God cited His reasons for doing this and no one could dare challenge Him.  He wasn’t withholding punishment because they were His people, but instead they were being punished above and beyond what any others had ever endured because they WERE His people and should have been a witness to others!  He said, “I will have no pity, and will show no mercy.”  They had presumed on His grace and mercy and would now pay for it. 

But there was hope:  “Then My anger will come to an end.  I will use it up against them, and then I will be satisfied … After I have carried out my anger against them, they will know how strongly I felt.”

My commentary mentioned, “God’s anger against sin is a holy anger, not a temper tantrum, for He is a holy God.”  There’s absolutely no room for anyone to get mad at God for doing this, because He was absolutely right in doing it.  They absolutely deserved everything that would happen to them.  Period.

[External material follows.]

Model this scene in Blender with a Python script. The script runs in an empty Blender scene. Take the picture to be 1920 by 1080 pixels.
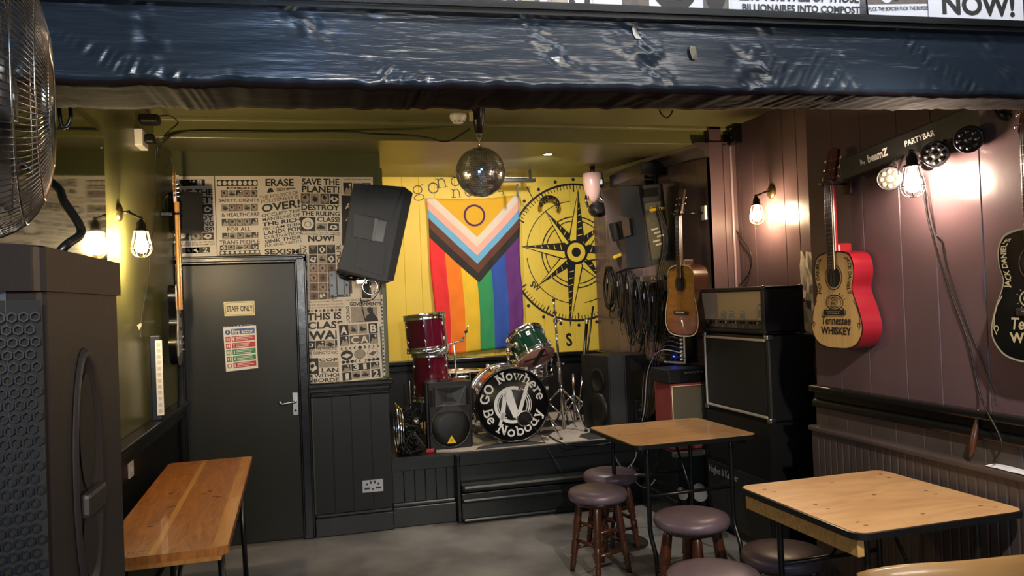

Father, it’s often tough for us to see this side of You, because our focus so much of the time is Your love, but Your holiness is just as important and it demands much from us.  We too are privileged to be called Your people, and “privilege involves responsibility and accountability,” my commentary says.  You always leave hope, and tucked into this story were the few hair clippings You directed Ezekiel to tie into the folds of his clothes, representing the faithful remnant.  Help me to be part of that faithful remnant, Father, even as I go through so much right now.  Don’t let me fail to honor You in all that I do.